WRITTEN TASK: Look through the data and write out every line with the word "that" in it.

## START

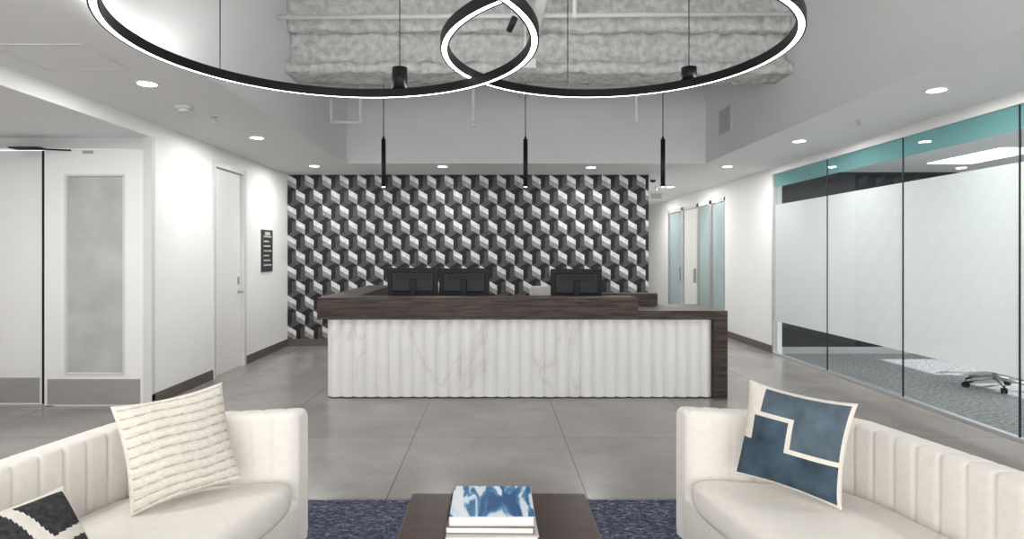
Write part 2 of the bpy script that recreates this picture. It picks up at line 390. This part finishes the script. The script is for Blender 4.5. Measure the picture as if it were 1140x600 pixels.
monitor('computer_monitor', -.925, 6.86, 1.18, rot=.06, w=.575)
monitor('computer_monitor', -.34, 6.86, 1.175, rot=-.06, w=.575)
monitor('computer_monitor', .93, 6.80, 1.165, w=.58, h=.34)

def office_chair(x, y, rot, col, zt=1.08):
    b = B('office_chair'); Mx = Matrix.Translation((x, y, 0)) @ Matrix.Rotation(rot, 4, 'Z')
    for i in range(5):
        a = i*2*math.pi/5; c, s_ = math.cos(a), math.sin(a)
        b.cyl((0, 0, .12), (c*.30, s_*.30, .075), .022, steel, 10, r2=.014, mtx=Mx)
        for dd in (-.016, .016):
            px, py = c*.30-s_*dd, s_*.30+c*dd
            b.cyl((px-s_*.009, py+c*.009, .03), (px+s_*.009, py-c*.009, .03), .03, blackp, 16, mtx=Mx)
        b.cyl((c*.30, s_*.30, .04), (c*.30, s_*.30, .085), .008, blackp, 8, mtx=Mx)
    b.cyl((0, 0, .09), (0, 0, .42), .025, steel, mtx=Mx)
    b.box(-.24, .24, -.23, .23, .43, .50, col, bev=.03, seg=4, mtx=Mx)
    b.box(-.03, .03, .20, .27, .42, .75, blackp, bev=.01, mtx=Mx)
    b.box(-.21, .21, .22, .27, .58, zt, col, bev=.024, seg=4, mtx=Mx)
    for sx in (-1, 1):
        b.box(sx*.27-.02, sx*.27+.02, -.02, .02, .46, .66, blackp, bev=.005, mtx=Mx)
        b.box(sx*.27-.03, sx*.27+.03, -.13, .12, .66, .685, blackp, bev=.008, mtx=Mx)
        b.box(min(sx*.2, sx*.29), max(sx*.2, sx*.29), -.02, .02, .44, .465, blackp, mtx=Mx)
    return b.done()
office_chair(.72, 7.75, 0.15, cover)
office_chair(5.62, 6.75, 0.5, blackp)
office_chair(6.9, 7.4, 2.0, blackp)

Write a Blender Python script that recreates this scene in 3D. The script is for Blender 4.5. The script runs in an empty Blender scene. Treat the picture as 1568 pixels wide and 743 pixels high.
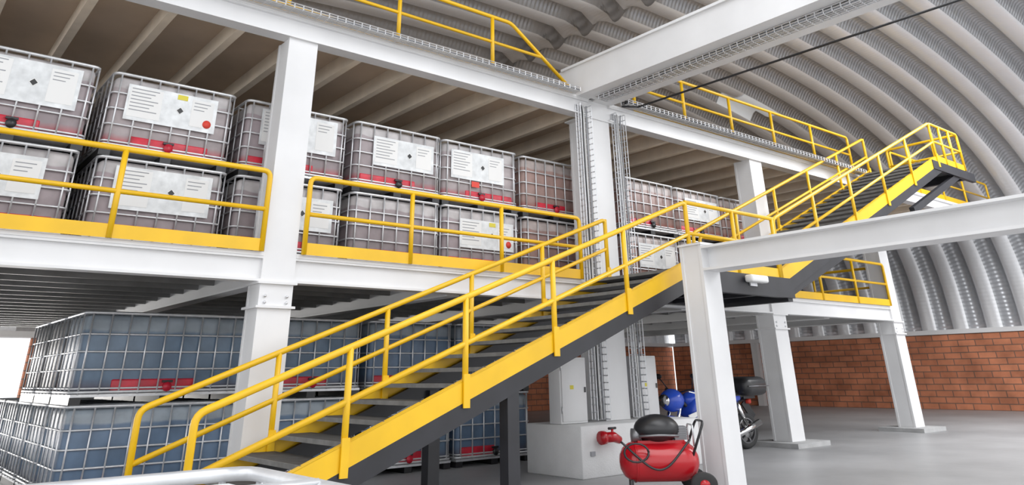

## END

OUTPUT OF THE TASK:
Write part 2 of the bpy script that recreates this picture. It picks up at line 390. This part finishes the script. The script is for Blender 4.5. Measure the picture as if it were 1140x600 pixels.
Write a Blender Python script that recreates this scene in 3D. The script is for Blender 4.5. The script runs in an empty Blender scene. Treat the picture as 1568 pixels wide and 743 pixels high.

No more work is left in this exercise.